>> Begin

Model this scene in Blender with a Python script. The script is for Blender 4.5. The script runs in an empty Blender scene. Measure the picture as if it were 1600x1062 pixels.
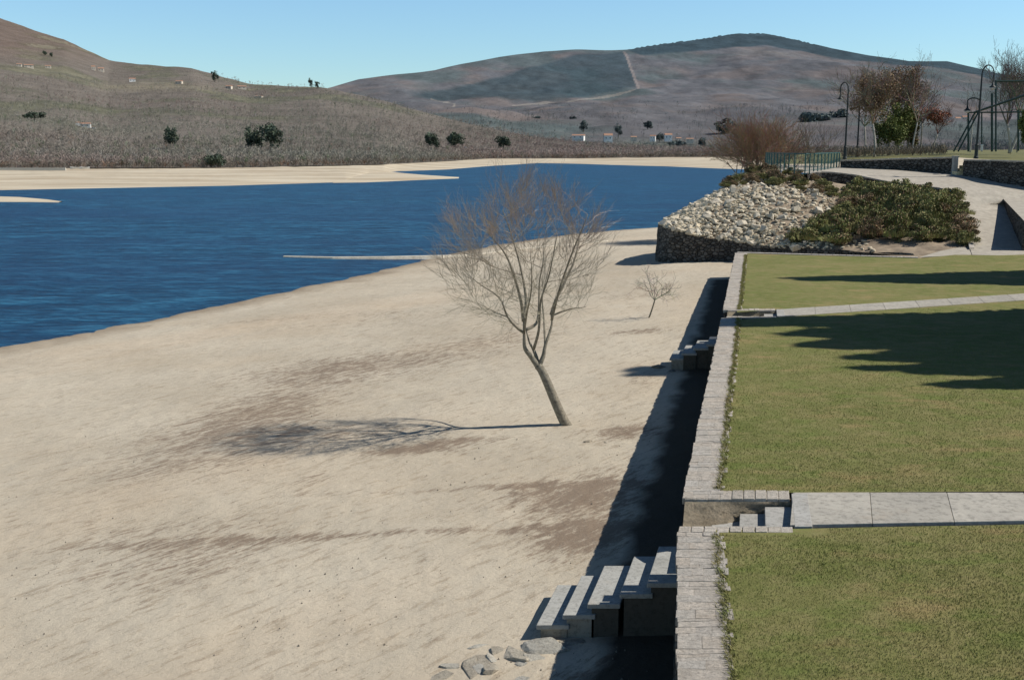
import bpy, math, random
import numpy as np
from mathutils import Vector
random.seed(7); RG=np.random.default_rng(11)
S=bpy.context.scene; COL=S.collection
# ------------------------------------------------------------------ camera geometry
F=1700.; HZ=232.; H=5.6
T=math.atan((531-HZ)/F)
def PD(px,py,Y):
    u=(px-800)/F; v=(py-531)/F
    t=Y/(math.cos(T)-v*math.sin(T))
    return (u*t, Y, H+(-math.sin(T)-v*math.cos(T))*t)
def P(px,py,z):
    u=(px-800)/F; v=(py-531)/F
    t=(z-H)/(-math.sin(T)-v*math.cos(T))
    return (u*t, (math.cos(T)-v*math.sin(T))*t, z)
cam=bpy.data.cameras.new('camera'); co=bpy.data.objects.new('camera',cam); COL.objects.link(co)
co.location=(0,0,H); co.rotation_euler=(math.pi/2-T,0,0)
cam.sensor_width=36; cam.lens=36*F/1600; cam.clip_end=30000; cam.clip_start=.1
S.camera=co
# ------------------------------------------------------------------ object helpers
def tag(o,label=None,cat=None,group=None,kind=None):
    if label: o['label']=label
    if cat: o['category']=cat
    if group: o['group']=group
    if kind: o['kind']=kind
    return o
def thing(name,label,cat,loc=(0,0,0),group=None):
    o=bpy.data.objects.new(name,None); COL.objects.link(o); o.location=loc; o.empty_display_size=.2
    return tag(o,label,cat,group)
def obj(name,me,mat,parent=None):
    o=bpy.data.objects.new(name,me); COL.objects.link(o)
    if mat and not me.materials: me.materials.append(mat)
    if parent:
        o.parent=parent; o.location=-Vector(parent.location)   # parts are built in world coordinates
    return o
def mesh(name,V,Fc,smooth=False,col=None,attrs=None):
    me=bpy.data.meshes.new(name)
    V=np.asarray(V,dtype=np.float32)
    if isinstance(Fc,np.ndarray):
        n,k=Fc.shape
        me.vertices.add(len(V)); me.vertices.foreach_set('co',V.ravel())
        me.loops.add(n*k); me.loops.foreach_set('vertex_index',Fc.astype(np.int32).ravel())
        me.polygons.add(n); me.polygons.foreach_set('loop_start',np.arange(0,n*k,k,dtype=np.int32))
        me.polygons.foreach_set('loop_total',np.full(n,k,dtype=np.int32))
        me.update(calc_edges=True)
    else:
        me.from_pydata([tuple(map(float,v)) for v in V],[],Fc); me.update()
    if smooth: me.polygons.foreach_set('use_smooth',np.ones(len(me.polygons),dtype=bool))
    if col is not None:
        a=me.color_attributes.new('Col','FLOAT_COLOR','POINT')
        c=np.ones((len(V),4),dtype=np.float32); c[:,:3]=col; a.data.foreach_set('color',c.ravel())
    if attrs:
        for k_,v_ in attrs.items():
            a=me.attributes.new(k_,'FLOAT','POINT'); a.data.foreach_set('value',np.asarray(v_,dtype=np.float32))
    return me
class MB:
    def __init__(s): s.v=[]; s.f=[]; s.c=[]
    def add(s,vs,fs,c=(1,1,1)):
        n=len(s.v); s.v+=[tuple(v) for v in vs]; s.f+=[tuple(i+n for i in f) for f in fs]; s.c+=[c]*len(vs)
    def hexa(s,p,c=(1,1,1)):   # 8 pts: bottom 4 ccw, top 4 ccw
        s.add(p,[(3,2,1,0),(4,5,6,7),(0,1,5,4),(1,2,6,5),(2,3,7,6),(3,0,4,7)],c)
    def box(s,c0,sz,rz=0,c=(1,1,1),tilt=0):
        a,b,h=sz[0]/2,sz[1]/2,sz[2]/2; ca,sa=math.cos(rz),math.sin(rz); ps=[]
        for z in (-h,h):
            for x,y in ((-a,-b),(a,-b),(a,b),(-a,b)):
                ps.append((c0[0]+x*ca-y*sa,c0[1]+x*sa+y*ca,c0[2]+z+tilt*x))
        s.hexa(ps,c)
    def tube(s,pts,rad,n=6,c=(1,1,1),cap=True):
        pts=[Vector(p) for p in pts]; k=len(pts)
        if not hasattr(rad,'__len__'): rad=[rad]*k
        vs=[];fs=[]
        for i,p in enumerate(pts):
            d=(pts[min(i+1,k-1)]-pts[max(i-1,0)]).normalized()
            a=d.cross(Vector((0,1,0)) if abs(d.y)<.9 else Vector((1,0,0))).normalized(); b=d.cross(a)
            for j in range(n):
                t=2*math.pi*j/n; vs.append(p+(a*math.cos(t)+b*math.sin(t))*rad[i])
        for i in range(k-1):
            for j in range(n):
                j2=(j+1)%n; fs.append((i*n+j,i*n+j2,(i+1)*n+j2,(i+1)*n+j))
        if cap: fs.append(tuple(range(n))[::-1]); fs.append(tuple((k-1)*n+j for j in range(n)))
        s.add(vs,fs,c)
    def lathe(s,c0,prof,n=12,c=(1,1,1),axis=None):
        vs=[];fs=[]
        for (r,z) in prof:
            for j in range(n):
                t=2*math.pi*j/n; vs.append((c0[0]+r*math.cos(t),c0[1]+r*math.sin(t),c0[2]+z))
        for i in range(len(prof)-1):
            for j in range(n):
                j2=(j+1)%n; fs.append((i*n+j,i*n+j2,(i+1)*n+j2,(i+1)*n+j))
        fs.append(tuple(range(n))[::-1]); fs.append(tuple((len(prof)-1)*n+j for j in range(n)))
        s.add(vs,fs,c)
    def build(s,name,mat,parent=None,smooth=False,bevel=0):
        me=mesh(name,s.v,s.f,smooth,np.array(s.c,dtype=np.float32))
        o=obj(name,me,mat,parent)
        if bevel:
            m=o.modifiers.new('bevel','BEVEL'); m.width=bevel; m.segments=2; m.limit_method='ANGLE'
        return o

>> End

■ Short task
Search the lines above for the string "scene", then show every one that has it.

■ Finished task
Model this scene in Blender with a Python script. The script is for Blender 4.5. The script runs in an empty Blender scene. Measure the picture as if it were 1600x1062 pixels.
S=bpy.context.scene; COL=S.collection